Scan the material and copy every line in which "scene" appears.

--- BEGIN ---

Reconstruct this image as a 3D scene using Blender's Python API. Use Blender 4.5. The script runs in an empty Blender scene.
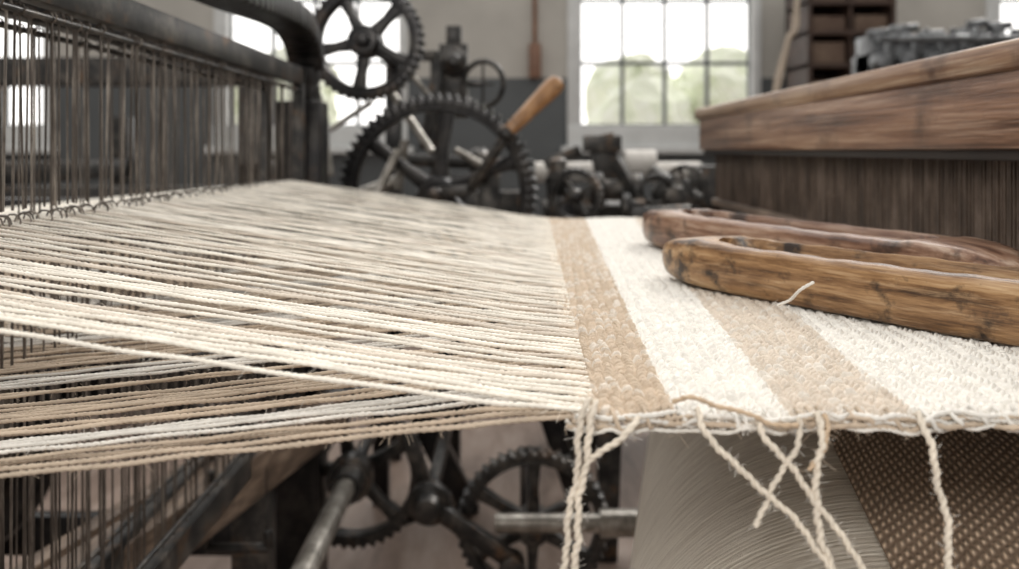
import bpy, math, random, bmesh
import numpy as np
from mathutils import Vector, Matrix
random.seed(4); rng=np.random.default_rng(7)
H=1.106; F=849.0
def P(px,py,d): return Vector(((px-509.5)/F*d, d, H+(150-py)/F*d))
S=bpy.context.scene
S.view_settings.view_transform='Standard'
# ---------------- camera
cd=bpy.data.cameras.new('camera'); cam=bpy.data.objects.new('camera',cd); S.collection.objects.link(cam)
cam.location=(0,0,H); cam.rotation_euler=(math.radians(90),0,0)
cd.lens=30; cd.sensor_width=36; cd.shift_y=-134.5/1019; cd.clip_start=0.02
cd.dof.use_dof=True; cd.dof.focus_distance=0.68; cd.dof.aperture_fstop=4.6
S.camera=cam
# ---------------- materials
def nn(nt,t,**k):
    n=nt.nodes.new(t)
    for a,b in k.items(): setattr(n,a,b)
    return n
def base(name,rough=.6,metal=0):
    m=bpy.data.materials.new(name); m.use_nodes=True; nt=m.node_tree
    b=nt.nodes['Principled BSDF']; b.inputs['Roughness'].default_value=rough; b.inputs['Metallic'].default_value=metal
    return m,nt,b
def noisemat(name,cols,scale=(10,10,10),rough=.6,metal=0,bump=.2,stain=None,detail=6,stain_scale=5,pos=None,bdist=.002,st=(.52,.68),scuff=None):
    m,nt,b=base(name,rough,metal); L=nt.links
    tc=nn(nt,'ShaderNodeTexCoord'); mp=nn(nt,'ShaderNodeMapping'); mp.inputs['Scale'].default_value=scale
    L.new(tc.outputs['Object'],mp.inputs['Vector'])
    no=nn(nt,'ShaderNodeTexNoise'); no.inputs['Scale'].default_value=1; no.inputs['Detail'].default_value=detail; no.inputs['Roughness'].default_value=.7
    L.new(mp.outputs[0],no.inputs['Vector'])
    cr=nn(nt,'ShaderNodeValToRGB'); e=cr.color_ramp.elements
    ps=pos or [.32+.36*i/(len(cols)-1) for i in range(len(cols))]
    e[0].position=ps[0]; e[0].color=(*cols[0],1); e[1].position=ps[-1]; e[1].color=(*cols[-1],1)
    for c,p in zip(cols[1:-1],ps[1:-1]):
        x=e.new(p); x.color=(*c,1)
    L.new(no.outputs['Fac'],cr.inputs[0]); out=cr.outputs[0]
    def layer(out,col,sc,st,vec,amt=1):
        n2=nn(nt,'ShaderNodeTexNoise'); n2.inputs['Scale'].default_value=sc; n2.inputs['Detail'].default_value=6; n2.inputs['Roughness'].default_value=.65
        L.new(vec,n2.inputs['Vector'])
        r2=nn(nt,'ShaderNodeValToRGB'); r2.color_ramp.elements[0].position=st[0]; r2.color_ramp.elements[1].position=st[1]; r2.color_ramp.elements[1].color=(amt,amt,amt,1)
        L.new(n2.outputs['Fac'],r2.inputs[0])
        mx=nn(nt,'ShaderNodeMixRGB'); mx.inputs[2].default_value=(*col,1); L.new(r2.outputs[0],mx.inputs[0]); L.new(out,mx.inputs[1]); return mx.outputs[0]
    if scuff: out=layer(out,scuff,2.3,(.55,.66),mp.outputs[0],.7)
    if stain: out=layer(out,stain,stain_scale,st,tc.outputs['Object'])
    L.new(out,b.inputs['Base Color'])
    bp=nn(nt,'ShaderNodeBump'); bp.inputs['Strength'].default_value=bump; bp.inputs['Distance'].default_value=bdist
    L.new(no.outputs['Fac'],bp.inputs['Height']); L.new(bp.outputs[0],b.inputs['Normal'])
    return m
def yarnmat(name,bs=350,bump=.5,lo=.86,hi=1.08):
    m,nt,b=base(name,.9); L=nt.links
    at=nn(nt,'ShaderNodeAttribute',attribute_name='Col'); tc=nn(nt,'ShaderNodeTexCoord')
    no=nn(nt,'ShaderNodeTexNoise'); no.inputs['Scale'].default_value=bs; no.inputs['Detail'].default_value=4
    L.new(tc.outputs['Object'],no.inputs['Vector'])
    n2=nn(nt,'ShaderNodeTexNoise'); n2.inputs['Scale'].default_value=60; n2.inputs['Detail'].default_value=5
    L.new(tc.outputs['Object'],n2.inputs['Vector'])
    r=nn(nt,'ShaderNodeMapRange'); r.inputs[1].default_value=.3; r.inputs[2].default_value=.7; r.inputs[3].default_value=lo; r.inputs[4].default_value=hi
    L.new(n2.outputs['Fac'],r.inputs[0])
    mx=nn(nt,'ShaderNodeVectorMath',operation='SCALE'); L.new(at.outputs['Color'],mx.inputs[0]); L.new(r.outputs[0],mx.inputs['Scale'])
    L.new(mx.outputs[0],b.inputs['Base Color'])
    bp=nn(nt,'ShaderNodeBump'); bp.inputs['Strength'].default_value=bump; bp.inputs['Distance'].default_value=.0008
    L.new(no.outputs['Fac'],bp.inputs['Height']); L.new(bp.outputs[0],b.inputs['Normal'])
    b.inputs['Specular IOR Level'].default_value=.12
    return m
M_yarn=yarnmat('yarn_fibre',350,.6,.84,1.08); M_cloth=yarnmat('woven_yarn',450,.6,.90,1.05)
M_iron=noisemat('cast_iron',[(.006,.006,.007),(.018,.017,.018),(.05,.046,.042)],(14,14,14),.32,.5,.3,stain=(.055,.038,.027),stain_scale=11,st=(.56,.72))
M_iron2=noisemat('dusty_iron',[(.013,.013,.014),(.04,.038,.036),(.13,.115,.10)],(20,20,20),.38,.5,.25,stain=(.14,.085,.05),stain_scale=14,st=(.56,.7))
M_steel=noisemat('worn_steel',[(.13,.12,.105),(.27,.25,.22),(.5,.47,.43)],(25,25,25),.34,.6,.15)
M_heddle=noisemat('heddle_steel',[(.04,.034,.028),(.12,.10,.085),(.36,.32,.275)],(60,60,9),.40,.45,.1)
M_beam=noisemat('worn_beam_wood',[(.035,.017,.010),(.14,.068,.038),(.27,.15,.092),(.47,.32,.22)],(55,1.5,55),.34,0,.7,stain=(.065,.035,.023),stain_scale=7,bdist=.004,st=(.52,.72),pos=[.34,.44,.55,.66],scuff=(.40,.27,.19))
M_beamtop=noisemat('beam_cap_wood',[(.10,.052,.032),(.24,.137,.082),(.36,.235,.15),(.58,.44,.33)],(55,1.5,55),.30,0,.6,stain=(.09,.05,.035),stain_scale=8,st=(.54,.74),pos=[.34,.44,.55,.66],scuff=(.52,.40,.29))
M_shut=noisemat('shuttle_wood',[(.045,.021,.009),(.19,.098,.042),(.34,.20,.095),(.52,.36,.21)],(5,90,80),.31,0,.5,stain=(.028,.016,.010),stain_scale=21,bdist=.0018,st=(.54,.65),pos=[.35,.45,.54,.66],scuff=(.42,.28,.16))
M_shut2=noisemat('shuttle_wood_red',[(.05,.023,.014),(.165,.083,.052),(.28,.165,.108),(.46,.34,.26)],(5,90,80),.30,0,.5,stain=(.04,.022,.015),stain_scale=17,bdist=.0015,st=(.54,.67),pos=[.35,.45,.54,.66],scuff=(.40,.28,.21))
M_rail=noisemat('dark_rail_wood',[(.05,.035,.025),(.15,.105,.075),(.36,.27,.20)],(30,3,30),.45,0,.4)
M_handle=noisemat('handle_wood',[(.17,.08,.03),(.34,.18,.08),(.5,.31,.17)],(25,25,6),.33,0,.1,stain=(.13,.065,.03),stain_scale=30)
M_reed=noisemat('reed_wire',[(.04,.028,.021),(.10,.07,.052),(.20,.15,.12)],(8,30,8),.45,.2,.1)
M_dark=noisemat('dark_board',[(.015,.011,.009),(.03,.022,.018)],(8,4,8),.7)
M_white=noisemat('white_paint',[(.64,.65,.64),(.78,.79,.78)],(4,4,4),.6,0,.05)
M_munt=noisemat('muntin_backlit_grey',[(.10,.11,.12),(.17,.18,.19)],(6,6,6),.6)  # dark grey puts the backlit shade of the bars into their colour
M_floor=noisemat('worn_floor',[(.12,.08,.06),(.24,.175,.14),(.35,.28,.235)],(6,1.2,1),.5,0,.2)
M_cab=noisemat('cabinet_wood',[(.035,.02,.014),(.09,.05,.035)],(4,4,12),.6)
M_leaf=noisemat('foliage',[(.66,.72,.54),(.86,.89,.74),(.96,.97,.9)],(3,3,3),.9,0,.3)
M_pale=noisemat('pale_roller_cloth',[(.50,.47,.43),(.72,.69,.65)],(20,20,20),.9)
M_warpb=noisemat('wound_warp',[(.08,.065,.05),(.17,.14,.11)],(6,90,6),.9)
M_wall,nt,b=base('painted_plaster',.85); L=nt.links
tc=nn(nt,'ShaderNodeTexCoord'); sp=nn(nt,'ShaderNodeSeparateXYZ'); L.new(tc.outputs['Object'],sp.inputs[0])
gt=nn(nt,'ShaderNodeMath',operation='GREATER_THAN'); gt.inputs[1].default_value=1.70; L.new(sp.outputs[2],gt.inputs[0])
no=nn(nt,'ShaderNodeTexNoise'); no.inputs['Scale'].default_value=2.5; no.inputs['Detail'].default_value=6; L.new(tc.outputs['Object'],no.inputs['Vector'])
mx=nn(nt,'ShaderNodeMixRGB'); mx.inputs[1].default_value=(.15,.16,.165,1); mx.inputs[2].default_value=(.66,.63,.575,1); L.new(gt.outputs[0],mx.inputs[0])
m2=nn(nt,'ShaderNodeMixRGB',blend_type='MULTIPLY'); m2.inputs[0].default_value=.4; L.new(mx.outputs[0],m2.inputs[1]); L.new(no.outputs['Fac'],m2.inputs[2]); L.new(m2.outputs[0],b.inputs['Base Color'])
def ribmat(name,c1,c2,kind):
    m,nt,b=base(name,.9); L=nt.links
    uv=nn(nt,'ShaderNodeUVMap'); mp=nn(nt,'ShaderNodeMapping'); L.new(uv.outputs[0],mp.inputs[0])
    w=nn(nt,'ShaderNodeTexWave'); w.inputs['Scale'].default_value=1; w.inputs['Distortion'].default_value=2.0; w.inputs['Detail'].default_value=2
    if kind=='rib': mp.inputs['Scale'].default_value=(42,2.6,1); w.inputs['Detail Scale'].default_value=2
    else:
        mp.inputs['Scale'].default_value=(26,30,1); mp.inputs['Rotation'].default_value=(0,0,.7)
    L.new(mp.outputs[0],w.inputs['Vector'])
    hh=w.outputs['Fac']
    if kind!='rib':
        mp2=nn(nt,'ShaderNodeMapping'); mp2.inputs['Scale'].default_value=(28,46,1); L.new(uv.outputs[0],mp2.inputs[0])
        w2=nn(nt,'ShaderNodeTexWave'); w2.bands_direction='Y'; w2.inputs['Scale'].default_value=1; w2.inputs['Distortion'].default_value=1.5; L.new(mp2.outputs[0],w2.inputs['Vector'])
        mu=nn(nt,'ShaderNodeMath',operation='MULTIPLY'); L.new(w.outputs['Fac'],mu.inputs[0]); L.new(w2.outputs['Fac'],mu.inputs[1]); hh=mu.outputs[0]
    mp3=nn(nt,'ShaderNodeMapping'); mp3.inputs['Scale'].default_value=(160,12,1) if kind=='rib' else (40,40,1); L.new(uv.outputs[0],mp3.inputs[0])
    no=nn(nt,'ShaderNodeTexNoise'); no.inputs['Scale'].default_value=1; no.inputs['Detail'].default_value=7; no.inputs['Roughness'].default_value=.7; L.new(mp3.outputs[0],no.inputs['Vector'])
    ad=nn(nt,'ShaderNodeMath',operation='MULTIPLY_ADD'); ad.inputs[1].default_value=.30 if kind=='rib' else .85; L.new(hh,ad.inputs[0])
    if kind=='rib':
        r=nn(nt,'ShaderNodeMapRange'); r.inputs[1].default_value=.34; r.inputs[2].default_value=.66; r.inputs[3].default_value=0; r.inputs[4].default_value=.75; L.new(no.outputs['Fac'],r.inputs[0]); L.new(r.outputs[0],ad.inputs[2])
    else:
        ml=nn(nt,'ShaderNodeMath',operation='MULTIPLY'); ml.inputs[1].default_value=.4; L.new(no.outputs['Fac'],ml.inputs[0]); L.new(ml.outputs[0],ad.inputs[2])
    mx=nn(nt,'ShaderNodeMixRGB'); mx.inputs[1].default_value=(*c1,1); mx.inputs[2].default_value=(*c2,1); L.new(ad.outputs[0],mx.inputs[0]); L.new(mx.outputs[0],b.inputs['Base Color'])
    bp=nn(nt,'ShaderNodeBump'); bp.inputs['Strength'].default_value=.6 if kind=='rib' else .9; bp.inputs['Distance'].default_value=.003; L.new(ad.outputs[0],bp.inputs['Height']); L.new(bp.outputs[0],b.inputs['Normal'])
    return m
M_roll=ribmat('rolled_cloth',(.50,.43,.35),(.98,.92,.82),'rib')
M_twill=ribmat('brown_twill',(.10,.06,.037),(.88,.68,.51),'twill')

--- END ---

#### WRITTEN REPLY:
Reconstruct this image as a 3D scene using Blender's Python API. Use Blender 4.5. The script runs in an empty Blender scene.
S=bpy.context.scene